Friday, March 10, 2017

Cypress Cape

The Cypress Cape by Sewaholic hasn't been getting a lot of attention in the sewing blog world.  The style probably isn't for everyone, but the fact that it's different and interesting is why I was drawn to it in the first place.   Nevertheless, it took me a long time to actually sew it, despite buying the fabric right away (over a year ago!).

The delay was in part because the few people I showed the pattern to expressed "concern", but also there were always faster and easier things to sew first.  But perhaps most critical to the delay is that California had been, until this winter, in a serious drought and an unneeded garment wasn't high on the priority list.  So, with all the rains over the past few months, it became important to be well-outfitted for the CA monsoon season.

For the pattern, I sewed a size 0, which wasn't a good idea.  I was concerned about not being able to make petite adjustments, so I wanted to sew the smallest size possible (hey, it's a cape, right?).  It's actually a very fitted cape, at least around the chest and shoulders.  Size 2 or 4 probably would have been better, so I could more comfortably wear a sweater or vest underneath.  It's definitely wearable as-is, so no big loss.
The fabric is from Hart's Fabric in Santa Cruz (I bought it  year ago, so it's out of stock).  I's a pretty perfect fabric for this application.  The instructions call for nylon ripstop, but this fabric is a bit more thick and sturdy.  The drape is still good, though.  The color is definitely a bit metallic-irridescent.  
The only change I made was to turn under the hems, instead of using bias tape.  My primary motivation for this switch is because all I could think about was water dripping down the sleeves and making the cotton/poly bias all wet.  However, it also gave me the opportunity to shorten the jacket a bit to fit me better.  In the end, I like the look of it a lot better.
The zipper/ velcro closures design in the front look super professional, though it would have been nice to have the zipper go all the way up under the chin.

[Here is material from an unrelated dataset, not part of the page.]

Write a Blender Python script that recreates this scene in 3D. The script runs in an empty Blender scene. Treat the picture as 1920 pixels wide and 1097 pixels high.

The back pleats turned out well, though they are generally hidden under the hood.

The one thing I don't love about the style is that it's not really possible to put a bag over your shoulder.  I end up keeping my handbag on my elbow, which I do a lot anyway, but you can't elegantly haul all your groceries while wearing this.   

Overall, sewing this cape was enjoyable and it's definitely fun to wear. I suspect the rain is done in CA for the season, but if not, between my last rain jacket and this one, I'm ready!  


  1. I have been admiring this pattern for a long time, you really did a great job -adore the fabric choice

  2. It's so nice to see this pattern made up! It's really cute on you. I have it, too, and keep meaning to get around to it. I live in Seattle where it rains plenty. I'm pregnant right now, and I think it'd be a great option for maternity rain protection. Then after I have my baby, it could cover her in a baby carrier strapped to my chest. I was also thinking it'd be great over a backpack for biking in the rain. Ok, I'll go trace it right now! Thank you for the inspiration :).

  3. I love this, but I totally get the shoulder bag issue. I have the same problem with my Koos coat.
    That fabric is superb! 😍 I'm keen to make some sort of rainwear soon and that's exactly the kind of fabric that would push me to do it!